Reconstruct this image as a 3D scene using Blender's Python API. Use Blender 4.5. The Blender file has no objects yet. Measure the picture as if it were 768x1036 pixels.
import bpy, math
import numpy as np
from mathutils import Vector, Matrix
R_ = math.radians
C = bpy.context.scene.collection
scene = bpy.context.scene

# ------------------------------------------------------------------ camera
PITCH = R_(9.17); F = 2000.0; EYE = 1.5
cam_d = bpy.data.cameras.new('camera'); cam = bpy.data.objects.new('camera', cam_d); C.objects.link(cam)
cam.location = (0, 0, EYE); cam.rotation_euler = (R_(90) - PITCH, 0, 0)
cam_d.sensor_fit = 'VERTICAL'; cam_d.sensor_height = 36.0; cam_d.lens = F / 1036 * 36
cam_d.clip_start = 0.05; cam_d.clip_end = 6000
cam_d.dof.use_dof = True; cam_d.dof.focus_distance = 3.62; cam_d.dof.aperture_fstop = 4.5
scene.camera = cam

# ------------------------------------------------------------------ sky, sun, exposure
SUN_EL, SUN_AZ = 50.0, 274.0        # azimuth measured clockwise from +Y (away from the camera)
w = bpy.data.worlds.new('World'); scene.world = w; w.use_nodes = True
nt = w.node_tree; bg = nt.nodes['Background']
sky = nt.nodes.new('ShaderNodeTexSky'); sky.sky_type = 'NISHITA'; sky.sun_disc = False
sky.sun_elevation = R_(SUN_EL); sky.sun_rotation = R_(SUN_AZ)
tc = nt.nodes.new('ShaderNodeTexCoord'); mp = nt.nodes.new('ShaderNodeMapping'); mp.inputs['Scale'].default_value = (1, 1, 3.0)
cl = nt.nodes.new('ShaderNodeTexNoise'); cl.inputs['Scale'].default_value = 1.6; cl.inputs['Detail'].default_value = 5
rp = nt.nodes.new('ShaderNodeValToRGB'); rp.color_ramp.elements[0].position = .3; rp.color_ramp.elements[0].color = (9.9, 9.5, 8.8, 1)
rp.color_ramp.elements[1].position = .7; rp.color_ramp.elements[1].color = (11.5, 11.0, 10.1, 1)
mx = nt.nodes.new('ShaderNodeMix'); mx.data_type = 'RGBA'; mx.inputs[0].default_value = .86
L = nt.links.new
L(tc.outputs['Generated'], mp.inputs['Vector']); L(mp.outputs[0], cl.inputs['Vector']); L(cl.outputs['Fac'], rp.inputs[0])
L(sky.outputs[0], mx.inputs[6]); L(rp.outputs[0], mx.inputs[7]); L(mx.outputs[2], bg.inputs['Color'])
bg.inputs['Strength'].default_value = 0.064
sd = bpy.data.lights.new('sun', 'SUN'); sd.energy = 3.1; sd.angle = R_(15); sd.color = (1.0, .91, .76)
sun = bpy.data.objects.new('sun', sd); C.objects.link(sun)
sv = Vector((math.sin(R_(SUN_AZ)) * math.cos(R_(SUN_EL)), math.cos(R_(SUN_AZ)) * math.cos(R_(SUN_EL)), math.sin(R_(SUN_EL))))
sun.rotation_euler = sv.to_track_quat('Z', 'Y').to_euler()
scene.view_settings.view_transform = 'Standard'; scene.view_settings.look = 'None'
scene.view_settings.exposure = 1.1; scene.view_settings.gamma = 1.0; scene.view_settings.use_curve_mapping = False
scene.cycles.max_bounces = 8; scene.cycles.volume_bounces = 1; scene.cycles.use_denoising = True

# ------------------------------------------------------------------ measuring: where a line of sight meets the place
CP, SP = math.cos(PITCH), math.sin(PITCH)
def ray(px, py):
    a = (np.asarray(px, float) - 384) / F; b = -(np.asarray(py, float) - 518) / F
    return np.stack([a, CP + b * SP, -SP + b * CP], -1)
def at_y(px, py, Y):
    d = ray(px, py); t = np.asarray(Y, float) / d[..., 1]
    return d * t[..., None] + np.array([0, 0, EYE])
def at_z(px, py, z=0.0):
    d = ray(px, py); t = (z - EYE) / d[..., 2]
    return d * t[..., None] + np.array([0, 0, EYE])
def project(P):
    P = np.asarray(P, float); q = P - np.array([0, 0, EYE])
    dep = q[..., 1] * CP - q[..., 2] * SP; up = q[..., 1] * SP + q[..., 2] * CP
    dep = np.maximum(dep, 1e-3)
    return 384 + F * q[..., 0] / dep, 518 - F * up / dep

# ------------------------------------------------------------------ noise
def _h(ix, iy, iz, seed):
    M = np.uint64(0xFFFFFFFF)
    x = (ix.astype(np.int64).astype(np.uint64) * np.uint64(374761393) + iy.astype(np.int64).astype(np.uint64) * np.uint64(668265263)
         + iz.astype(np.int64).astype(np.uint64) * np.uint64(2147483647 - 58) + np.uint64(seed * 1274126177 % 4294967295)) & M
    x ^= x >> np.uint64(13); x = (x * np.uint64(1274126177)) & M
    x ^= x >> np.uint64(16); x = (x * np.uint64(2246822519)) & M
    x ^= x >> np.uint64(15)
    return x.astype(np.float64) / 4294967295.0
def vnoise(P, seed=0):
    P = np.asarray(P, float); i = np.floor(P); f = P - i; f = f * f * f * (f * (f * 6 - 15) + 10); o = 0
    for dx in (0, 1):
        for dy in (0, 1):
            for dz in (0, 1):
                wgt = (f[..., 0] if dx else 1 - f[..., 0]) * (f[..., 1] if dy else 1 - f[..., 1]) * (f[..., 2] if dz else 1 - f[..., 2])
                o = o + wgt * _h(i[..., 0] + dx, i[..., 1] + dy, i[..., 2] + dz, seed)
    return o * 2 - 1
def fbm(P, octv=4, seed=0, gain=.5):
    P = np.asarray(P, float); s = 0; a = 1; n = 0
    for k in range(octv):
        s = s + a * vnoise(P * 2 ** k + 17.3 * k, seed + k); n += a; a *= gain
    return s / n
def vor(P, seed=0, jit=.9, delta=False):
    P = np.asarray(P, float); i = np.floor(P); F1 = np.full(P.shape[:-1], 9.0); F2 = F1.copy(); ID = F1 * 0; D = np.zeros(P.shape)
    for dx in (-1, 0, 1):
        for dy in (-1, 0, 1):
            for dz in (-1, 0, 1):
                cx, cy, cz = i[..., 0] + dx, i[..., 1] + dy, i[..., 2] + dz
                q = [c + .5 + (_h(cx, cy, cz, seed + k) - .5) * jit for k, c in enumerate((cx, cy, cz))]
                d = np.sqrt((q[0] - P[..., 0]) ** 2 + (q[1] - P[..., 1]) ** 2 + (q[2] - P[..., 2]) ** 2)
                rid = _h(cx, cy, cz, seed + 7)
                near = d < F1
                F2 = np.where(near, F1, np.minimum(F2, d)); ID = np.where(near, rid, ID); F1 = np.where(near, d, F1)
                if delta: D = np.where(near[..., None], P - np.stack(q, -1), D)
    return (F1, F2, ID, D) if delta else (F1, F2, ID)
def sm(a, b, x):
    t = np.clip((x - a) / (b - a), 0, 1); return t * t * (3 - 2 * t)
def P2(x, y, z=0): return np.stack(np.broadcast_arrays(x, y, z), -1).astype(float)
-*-
▸ Objective
Extract all of the data above and output it character for character.

▸ The response
Reconstruct this image as a 3D scene using Blender's Python API. Use Blender 4.5. The Blender file has no objects yet. Measure the picture as if it were 768x1036 pixels.
import bpy, math
import numpy as np
from mathutils import Vector, Matrix
R_ = math.radians
C = bpy.context.scene.collection
scene = bpy.context.scene

# ------------------------------------------------------------------ camera
PITCH = R_(9.17); F = 2000.0; EYE = 1.5
cam_d = bpy.data.cameras.new('camera'); cam = bpy.data.objects.new('camera', cam_d); C.objects.link(cam)
cam.location = (0, 0, EYE); cam.rotation_euler = (R_(90) - PITCH, 0, 0)
cam_d.sensor_fit = 'VERTICAL'; cam_d.sensor_height = 36.0; cam_d.lens = F / 1036 * 36
cam_d.clip_start = 0.05; cam_d.clip_end = 6000
cam_d.dof.use_dof = True; cam_d.dof.focus_distance = 3.62; cam_d.dof.aperture_fstop = 4.5
scene.camera = cam

# ------------------------------------------------------------------ sky, sun, exposure
SUN_EL, SUN_AZ = 50.0, 274.0        # azimuth measured clockwise from +Y (away from the camera)
w = bpy.data.worlds.new('World'); scene.world = w; w.use_nodes = True
nt = w.node_tree; bg = nt.nodes['Background']
sky = nt.nodes.new('ShaderNodeTexSky'); sky.sky_type = 'NISHITA'; sky.sun_disc = False
sky.sun_elevation = R_(SUN_EL); sky.sun_rotation = R_(SUN_AZ)
tc = nt.nodes.new('ShaderNodeTexCoord'); mp = nt.nodes.new('ShaderNodeMapping'); mp.inputs['Scale'].default_value = (1, 1, 3.0)
cl = nt.nodes.new('ShaderNodeTexNoise'); cl.inputs['Scale'].default_value = 1.6; cl.inputs['Detail'].default_value = 5
rp = nt.nodes.new('ShaderNodeValToRGB'); rp.color_ramp.elements[0].position = .3; rp.color_ramp.elements[0].color = (9.9, 9.5, 8.8, 1)
rp.color_ramp.elements[1].position = .7; rp.color_ramp.elements[1].color = (11.5, 11.0, 10.1, 1)
mx = nt.nodes.new('ShaderNodeMix'); mx.data_type = 'RGBA'; mx.inputs[0].default_value = .86
L = nt.links.new
L(tc.outputs['Generated'], mp.inputs['Vector']); L(mp.outputs[0], cl.inputs['Vector']); L(cl.outputs['Fac'], rp.inputs[0])
L(sky.outputs[0], mx.inputs[6]); L(rp.outputs[0], mx.inputs[7]); L(mx.outputs[2], bg.inputs['Color'])
bg.inputs['Strength'].default_value = 0.064
sd = bpy.data.lights.new('sun', 'SUN'); sd.energy = 3.1; sd.angle = R_(15); sd.color = (1.0, .91, .76)
sun = bpy.data.objects.new('sun', sd); C.objects.link(sun)
sv = Vector((math.sin(R_(SUN_AZ)) * math.cos(R_(SUN_EL)), math.cos(R_(SUN_AZ)) * math.cos(R_(SUN_EL)), math.sin(R_(SUN_EL))))
sun.rotation_euler = sv.to_track_quat('Z', 'Y').to_euler()
scene.view_settings.view_transform = 'Standard'; scene.view_settings.look = 'None'
scene.view_settings.exposure = 1.1; scene.view_settings.gamma = 1.0; scene.view_settings.use_curve_mapping = False
scene.cycles.max_bounces = 8; scene.cycles.volume_bounces = 1; scene.cycles.use_denoising = True

# ------------------------------------------------------------------ measuring: where a line of sight meets the place
CP, SP = math.cos(PITCH), math.sin(PITCH)
def ray(px, py):
    a = (np.asarray(px, float) - 384) / F; b = -(np.asarray(py, float) - 518) / F
    return np.stack([a, CP + b * SP, -SP + b * CP], -1)
def at_y(px, py, Y):
    d = ray(px, py); t = np.asarray(Y, float) / d[..., 1]
    return d * t[..., None] + np.array([0, 0, EYE])
def at_z(px, py, z=0.0):
    d = ray(px, py); t = (z - EYE) / d[..., 2]
    return d * t[..., None] + np.array([0, 0, EYE])
def project(P):
    P = np.asarray(P, float); q = P - np.array([0, 0, EYE])
    dep = q[..., 1] * CP - q[..., 2] * SP; up = q[..., 1] * SP + q[..., 2] * CP
    dep = np.maximum(dep, 1e-3)
    return 384 + F * q[..., 0] / dep, 518 - F * up / dep

# ------------------------------------------------------------------ noise
def _h(ix, iy, iz, seed):
    M = np.uint64(0xFFFFFFFF)
    x = (ix.astype(np.int64).astype(np.uint64) * np.uint64(374761393) + iy.astype(np.int64).astype(np.uint64) * np.uint64(668265263)
         + iz.astype(np.int64).astype(np.uint64) * np.uint64(2147483647 - 58) + np.uint64(seed * 1274126177 % 4294967295)) & M
    x ^= x >> np.uint64(13); x = (x * np.uint64(1274126177)) & M
    x ^= x >> np.uint64(16); x = (x * np.uint64(2246822519)) & M
    x ^= x >> np.uint64(15)
    return x.astype(np.float64) / 4294967295.0
def vnoise(P, seed=0):
    P = np.asarray(P, float); i = np.floor(P); f = P - i; f = f * f * f * (f * (f * 6 - 15) + 10); o = 0
    for dx in (0, 1):
        for dy in (0, 1):
            for dz in (0, 1):
                wgt = (f[..., 0] if dx else 1 - f[..., 0]) * (f[..., 1] if dy else 1 - f[..., 1]) * (f[..., 2] if dz else 1 - f[..., 2])
                o = o + wgt * _h(i[..., 0] + dx, i[..., 1] + dy, i[..., 2] + dz, seed)
    return o * 2 - 1
def fbm(P, octv=4, seed=0, gain=.5):
    P = np.asarray(P, float); s = 0; a = 1; n = 0
    for k in range(octv):
        s = s + a * vnoise(P * 2 ** k + 17.3 * k, seed + k); n += a; a *= gain
    return s / n
def vor(P, seed=0, jit=.9, delta=False):
    P = np.asarray(P, float); i = np.floor(P); F1 = np.full(P.shape[:-1], 9.0); F2 = F1.copy(); ID = F1 * 0; D = np.zeros(P.shape)
    for dx in (-1, 0, 1):
        for dy in (-1, 0, 1):
            for dz in (-1, 0, 1):
                cx, cy, cz = i[..., 0] + dx, i[..., 1] + dy, i[..., 2] + dz
                q = [c + .5 + (_h(cx, cy, cz, seed + k) - .5) * jit for k, c in enumerate((cx, cy, cz))]
                d = np.sqrt((q[0] - P[..., 0]) ** 2 + (q[1] - P[..., 1]) ** 2 + (q[2] - P[..., 2]) ** 2)
                rid = _h(cx, cy, cz, seed + 7)
                near = d < F1
                F2 = np.where(near, F1, np.minimum(F2, d)); ID = np.where(near, rid, ID); F1 = np.where(near, d, F1)
                if delta: D = np.where(near[..., None], P - np.stack(q, -1), D)
    return (F1, F2, ID, D) if delta else (F1, F2, ID)
def sm(a, b, x):
    t = np.clip((x - a) / (b - a), 0, 1); return t * t * (3 - 2 * t)
def P2(x, y, z=0): return np.stack(np.broadcast_arrays(x, y, z), -1).astype(float)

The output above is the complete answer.